There were only three or four kids besides her daughter, Severine McQueeney, in Clinton Hill’s Underwood Park when the man in the green uniform asked her to holster that camera.
Gibson said the worker explained that the photo prohibition as “a safety precaution,” enforced by the Parks Department to ensure that other kids would not inadvertently end up in the photos.
That, however, turned out to be untrue.
When contacted by The Brooklyn Paper, a Parks Department spokesperson said that adults are allowed to take photographs of children in playgrounds — if they’re taking shots of their own kids, that is.
As a result, the Parks worker’s intimidation “was probably a misunderstanding between him and the parent,” said the agency’s spokesman, Joe Eastman.
Indeed, just a week earlier, Gibson had been able to take pictures of Severine in the same park.

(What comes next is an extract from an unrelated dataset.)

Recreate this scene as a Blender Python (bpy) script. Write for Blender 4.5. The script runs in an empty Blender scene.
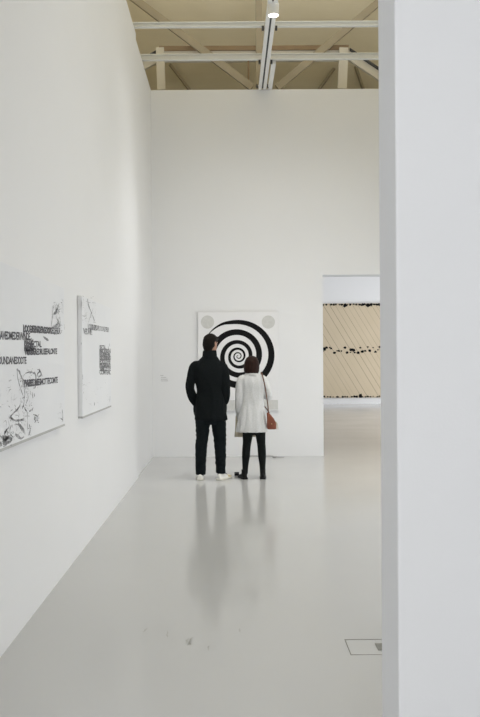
import bpy, bmesh, math, random
from mathutils import Vector, Matrix, noise
V = Vector
PI = math.pi
C = bpy.context.scene.collection
SC = bpy.context.scene
EYE = 1.53
F = 800.0

# ------------------------------------------------------------------ helpers
def unroll(px, py):
    return px + .0061*(358.5-py), py + .0061*(px-240)
def on_y(px, py, Y):                       # point of the picture on a plane of depth Y
    px, py = unroll(px, py)
    return V(((px-230)*Y/F, Y, EYE+(358-py)*Y/F))
def on_floor(px, py):
    px, py = unroll(px, py)
    Y = F*EYE/(py-358)
    return V(((px-230)*Y/F, Y, 0))

def tag(o, label=None, cat=None, group=None, kind=None):
    if label: o['label'] = label
    if cat: o['category'] = cat
    if group: o['group'] = group
    if kind: o['kind'] = kind
    return o
def empty(name, loc, label, cat, group=None):
    o = bpy.data.objects.new(name, None); C.objects.link(o); o.location = loc
    o.empty_display_size = .1
    return tag(o, label, cat, group)
def link(name, me, m, parent=None, smooth=False):
    o = bpy.data.objects.new(name, me); C.objects.link(o)
    if m and not me.materials: me.materials.append(m)
    if smooth:
        for p in me.polygons: p.use_smooth = True
    if parent: o.parent = parent
    return o
def build(name, bm, m, parent=None, smooth=False, normals=True):
    if normals: bmesh.ops.recalc_face_normals(bm, faces=bm.faces)
    me = bpy.data.meshes.new(name); bm.to_mesh(me); bm.free()
    return link(name, me, m, parent, smooth)
def box(bm, x0, x1, y0, y1, z0, z1):
    vs = [bm.verts.new((x, y, z)) for x in (x0, x1) for y in (y0, y1) for z in (z0, z1)]
    for f in ((0,1,3,2),(4,6,7,5),(0,4,5,1),(2,3,7,6),(0,2,6,4),(1,5,7,3)):
        bm.faces.new([vs[i] for i in f])
def bevelbox(x0, x1, y0, y1, z0, z1, r=.004, seg=2):
    bm = bmesh.new(); box(bm, x0, x1, y0, y1, z0, z1)
    bmesh.ops.bevel(bm, geom=bm.edges[:], offset=r, segments=seg, affect='EDGES', profile=.5)
    return bm
def prism(bm, poly, axis, a, b):           # poly of 2-D points extruded along an axis from a to b
    def P(p, t):
        if axis == 'y': return (p[0], t, p[1])
        if axis == 'x': return (t, p[0], p[1])
        return (p[0], p[1], t)
    A = [bm.verts.new(P(p, a)) for p in poly]; B = [bm.verts.new(P(p, b)) for p in poly]
    bm.faces.new(A); bm.faces.new(B[::-1])
    n = len(poly)
    for i in range(n): bm.faces.new((A[i], A[(i+1) % n], B[(i+1) % n], B[i]))
def loft(bm, rings):
    R = [[bm.verts.new(p) for p in r] for r in rings]
    n = len(R[0])
    for a, b in zip(R, R[1:]):
        for i in range(n): bm.faces.new((a[i], a[(i+1) % n], b[(i+1) % n], b[i]))
    bm.faces.new(R[0][::-1]); bm.faces.new(R[-1])
def hring(cx, cy, z, rx, ry, n=28, p=2.0, tilt=0):
    out = []
    for i in range(n):
        a = 2*PI*i/n; c, s = math.cos(a), math.sin(a)
        out.append(V((cx+rx*math.copysign(abs(c)**(2/p), c), cy+ry*math.copysign(abs(s)**(2/p), s), z+tilt*s)))
    return out
def crom(keys, k=5):
    """Catmull-Rom through tuples of floats"""
    out = []
    n = len(keys)
    for i in range(n-1):
        p0, p1, p2, p3 = keys[max(i-1, 0)], keys[i], keys[i+1], keys[min(i+2, n-1)]
        for j in range(k):
            t = j/k
            out.append(tuple(.5*((2*b)+(-a+c)*t+(2*a-5*b+4*c-d)*t*t+(-a+3*b-3*c+d)*t**3) for a, b, c, d in zip(p0, p1, p2, p3)))
    out.append(tuple(keys[-1])); return out
def torso(bm, keys, n=32, p=2.3):          # keys: (z, cx, cy, rx, ry)
    loft(bm, [hring(k[1], k[2], k[0], k[3], k[4], n, p) for k in crom(keys, 5)])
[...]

The inconsistent administration of enforcement power is what bothers Gibson and her husband the most.
“Park workers look the other way at folks breaking all the posted rules,” said Severine’s father, John McQueeney.
“But [with the photo ban], they are trying to enforce an unconstitutional secret rule.”
That enforcement left the Gibson-McQueeney clan with precious few shots of little Severine splashing about on a hot day.
“I only got three pictures and a one-minute movie,” said Gibson.